The amazing London skyline view from the Cooke Fawcett’s Peckham Observatory

(via Dezeen)

The architecture studio Cooke Fawcett has built an elevated walkway on top of a multi-storey car park in Peckham, south London. The artfully designed space is also used as an open-air gallery by arts organisation Bold Tendencies.

 

Aptly named as the Peckham Observatory, the structure is steel framed and stands like a table over the entrance to the rooftop, which is also the venue of Frank’s Cafe. This is a Campari bar covered by a red tent-like awning.

 

The walkway is 35 metres long and spans the full width of the building. The decking and steps are made from mangueira hardwood which gives the structure the appearance of a beachside boardwalk.

The metalwork has been painted in green, as the aim was to compliment the car park’s original structures. The same goes with the midnight blue ticketing booth Cooke Fawcett tucked beneath it.

Oliver Cooke and Francis Fawcett set up their practice Cooke Fawcett in 2015 after working together on Herzog & de Meuron’s extension to the Tate Modern gallery in London and the Blavatnik School of Government in Oxford.

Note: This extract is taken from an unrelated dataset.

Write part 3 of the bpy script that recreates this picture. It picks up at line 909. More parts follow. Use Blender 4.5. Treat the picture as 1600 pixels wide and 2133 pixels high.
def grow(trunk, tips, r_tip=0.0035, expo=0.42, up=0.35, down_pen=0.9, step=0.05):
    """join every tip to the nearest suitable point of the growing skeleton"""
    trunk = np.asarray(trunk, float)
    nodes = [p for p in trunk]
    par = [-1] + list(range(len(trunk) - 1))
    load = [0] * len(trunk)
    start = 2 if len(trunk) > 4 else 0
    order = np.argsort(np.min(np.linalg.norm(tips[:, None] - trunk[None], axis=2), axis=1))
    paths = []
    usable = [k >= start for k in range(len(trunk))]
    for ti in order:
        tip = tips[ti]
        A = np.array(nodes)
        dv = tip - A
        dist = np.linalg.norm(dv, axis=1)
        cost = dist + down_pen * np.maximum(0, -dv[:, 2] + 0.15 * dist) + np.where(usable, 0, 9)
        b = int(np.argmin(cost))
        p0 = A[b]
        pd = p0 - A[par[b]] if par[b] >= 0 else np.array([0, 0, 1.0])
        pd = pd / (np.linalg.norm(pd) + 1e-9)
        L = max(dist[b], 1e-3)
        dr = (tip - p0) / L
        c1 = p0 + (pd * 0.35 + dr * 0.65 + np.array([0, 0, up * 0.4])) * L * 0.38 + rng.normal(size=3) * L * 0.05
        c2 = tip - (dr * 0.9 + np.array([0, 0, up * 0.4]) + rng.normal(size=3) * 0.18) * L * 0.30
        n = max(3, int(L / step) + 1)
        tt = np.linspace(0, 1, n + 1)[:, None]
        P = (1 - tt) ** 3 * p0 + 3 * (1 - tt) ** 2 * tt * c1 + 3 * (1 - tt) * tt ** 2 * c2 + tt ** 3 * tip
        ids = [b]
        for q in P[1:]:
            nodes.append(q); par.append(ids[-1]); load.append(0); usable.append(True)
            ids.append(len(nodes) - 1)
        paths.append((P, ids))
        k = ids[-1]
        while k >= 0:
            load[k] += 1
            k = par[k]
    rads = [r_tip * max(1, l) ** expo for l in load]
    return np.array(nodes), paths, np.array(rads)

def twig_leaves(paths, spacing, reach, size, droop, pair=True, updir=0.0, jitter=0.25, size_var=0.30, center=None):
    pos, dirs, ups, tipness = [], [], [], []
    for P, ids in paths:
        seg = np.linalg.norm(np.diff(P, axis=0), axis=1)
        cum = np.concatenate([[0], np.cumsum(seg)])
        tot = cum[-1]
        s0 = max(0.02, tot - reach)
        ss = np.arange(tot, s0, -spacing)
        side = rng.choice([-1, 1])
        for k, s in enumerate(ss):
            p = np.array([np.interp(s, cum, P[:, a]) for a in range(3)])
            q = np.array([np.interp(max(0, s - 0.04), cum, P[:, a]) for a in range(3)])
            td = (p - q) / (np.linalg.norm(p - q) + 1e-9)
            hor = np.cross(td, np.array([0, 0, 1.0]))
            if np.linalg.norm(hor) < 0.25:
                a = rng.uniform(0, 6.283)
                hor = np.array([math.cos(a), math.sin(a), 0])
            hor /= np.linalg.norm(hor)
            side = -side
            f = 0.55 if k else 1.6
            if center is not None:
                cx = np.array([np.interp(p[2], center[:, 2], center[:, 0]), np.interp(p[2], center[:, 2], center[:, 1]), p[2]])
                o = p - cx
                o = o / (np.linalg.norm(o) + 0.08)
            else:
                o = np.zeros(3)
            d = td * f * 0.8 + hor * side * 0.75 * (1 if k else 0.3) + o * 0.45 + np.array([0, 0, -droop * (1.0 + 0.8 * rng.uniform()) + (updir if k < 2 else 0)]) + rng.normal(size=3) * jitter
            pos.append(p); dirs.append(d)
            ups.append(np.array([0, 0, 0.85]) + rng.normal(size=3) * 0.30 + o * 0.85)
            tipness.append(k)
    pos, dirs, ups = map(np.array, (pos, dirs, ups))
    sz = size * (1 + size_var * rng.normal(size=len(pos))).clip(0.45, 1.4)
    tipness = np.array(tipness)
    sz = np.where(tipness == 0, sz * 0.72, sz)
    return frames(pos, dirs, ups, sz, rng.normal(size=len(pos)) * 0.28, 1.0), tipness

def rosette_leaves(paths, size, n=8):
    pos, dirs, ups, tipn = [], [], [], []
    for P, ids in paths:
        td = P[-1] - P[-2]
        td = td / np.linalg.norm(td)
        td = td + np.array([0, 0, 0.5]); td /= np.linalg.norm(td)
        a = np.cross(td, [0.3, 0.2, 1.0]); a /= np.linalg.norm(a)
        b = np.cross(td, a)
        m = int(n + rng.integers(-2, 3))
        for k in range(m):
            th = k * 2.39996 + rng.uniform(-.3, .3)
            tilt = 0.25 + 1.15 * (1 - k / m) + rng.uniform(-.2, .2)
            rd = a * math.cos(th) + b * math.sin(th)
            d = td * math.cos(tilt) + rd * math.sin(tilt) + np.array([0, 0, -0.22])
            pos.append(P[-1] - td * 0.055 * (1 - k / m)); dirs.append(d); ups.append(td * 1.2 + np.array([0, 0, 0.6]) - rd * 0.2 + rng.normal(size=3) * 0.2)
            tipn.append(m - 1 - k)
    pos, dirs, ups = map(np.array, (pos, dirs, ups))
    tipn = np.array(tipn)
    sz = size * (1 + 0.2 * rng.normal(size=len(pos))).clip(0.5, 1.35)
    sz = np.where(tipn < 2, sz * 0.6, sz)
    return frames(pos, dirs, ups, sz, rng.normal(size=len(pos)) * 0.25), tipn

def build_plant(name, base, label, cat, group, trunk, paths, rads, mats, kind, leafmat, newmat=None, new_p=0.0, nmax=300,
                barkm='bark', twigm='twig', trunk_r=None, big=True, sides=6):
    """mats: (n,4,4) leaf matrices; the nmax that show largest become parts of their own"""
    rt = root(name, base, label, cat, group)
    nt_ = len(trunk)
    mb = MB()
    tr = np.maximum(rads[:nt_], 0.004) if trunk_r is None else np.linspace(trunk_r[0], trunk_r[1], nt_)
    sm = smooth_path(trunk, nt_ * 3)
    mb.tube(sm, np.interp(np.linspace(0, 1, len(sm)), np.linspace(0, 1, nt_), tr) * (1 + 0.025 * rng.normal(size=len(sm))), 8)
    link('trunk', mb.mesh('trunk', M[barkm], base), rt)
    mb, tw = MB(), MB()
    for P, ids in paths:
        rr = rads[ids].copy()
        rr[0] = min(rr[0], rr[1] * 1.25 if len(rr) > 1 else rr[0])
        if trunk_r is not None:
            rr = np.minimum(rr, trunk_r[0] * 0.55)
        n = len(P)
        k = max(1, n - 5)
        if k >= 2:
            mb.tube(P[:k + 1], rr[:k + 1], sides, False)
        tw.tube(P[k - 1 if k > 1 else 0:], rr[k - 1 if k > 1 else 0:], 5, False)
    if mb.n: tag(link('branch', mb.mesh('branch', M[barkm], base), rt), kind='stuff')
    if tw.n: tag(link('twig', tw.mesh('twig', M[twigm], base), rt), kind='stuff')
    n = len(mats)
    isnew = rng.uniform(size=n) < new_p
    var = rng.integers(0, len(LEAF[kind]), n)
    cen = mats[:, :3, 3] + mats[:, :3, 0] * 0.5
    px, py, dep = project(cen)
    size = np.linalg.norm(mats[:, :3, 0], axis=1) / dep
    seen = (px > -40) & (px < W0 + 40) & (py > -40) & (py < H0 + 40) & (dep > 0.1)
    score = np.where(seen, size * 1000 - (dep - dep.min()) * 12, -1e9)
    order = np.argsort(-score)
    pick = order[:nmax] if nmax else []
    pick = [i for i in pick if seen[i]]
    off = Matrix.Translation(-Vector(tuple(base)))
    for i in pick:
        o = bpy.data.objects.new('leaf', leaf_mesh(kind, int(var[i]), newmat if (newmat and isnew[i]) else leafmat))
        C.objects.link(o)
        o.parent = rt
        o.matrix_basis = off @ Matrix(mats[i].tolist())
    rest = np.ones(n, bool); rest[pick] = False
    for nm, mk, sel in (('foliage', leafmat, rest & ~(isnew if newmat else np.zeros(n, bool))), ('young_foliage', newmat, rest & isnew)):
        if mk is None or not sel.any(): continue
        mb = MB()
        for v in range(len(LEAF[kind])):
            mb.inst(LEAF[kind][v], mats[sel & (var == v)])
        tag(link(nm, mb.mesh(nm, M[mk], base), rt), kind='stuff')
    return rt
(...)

The pair were commissioned for this project by Bold Tendencies, which gallerist Hannah Barry set up in 2007. The organisation hosts an art programme in the disused parking bays and roof of the car park from May until September each summer, although its future is now threatened by the car park’s redevelopment. (all via Dezeen)

 

Nowadays, the roof of this Peckham car park is famous for its amazing views towards London as well as the artwork on it. Proceeds from the Frank’s Cafe, which was designed by Lettice Drake and Paloma Gormley of Practice Architecture in 2009, go towards funding the local arts programme.

 

The Southwark Council is currently redeveloping the lower levels of the car park, which means that the Bold Tendencies art programme’s days are counted. The lower levels of the car park will be redeveloped into 800 studios to cater towards London’s increasing artist population.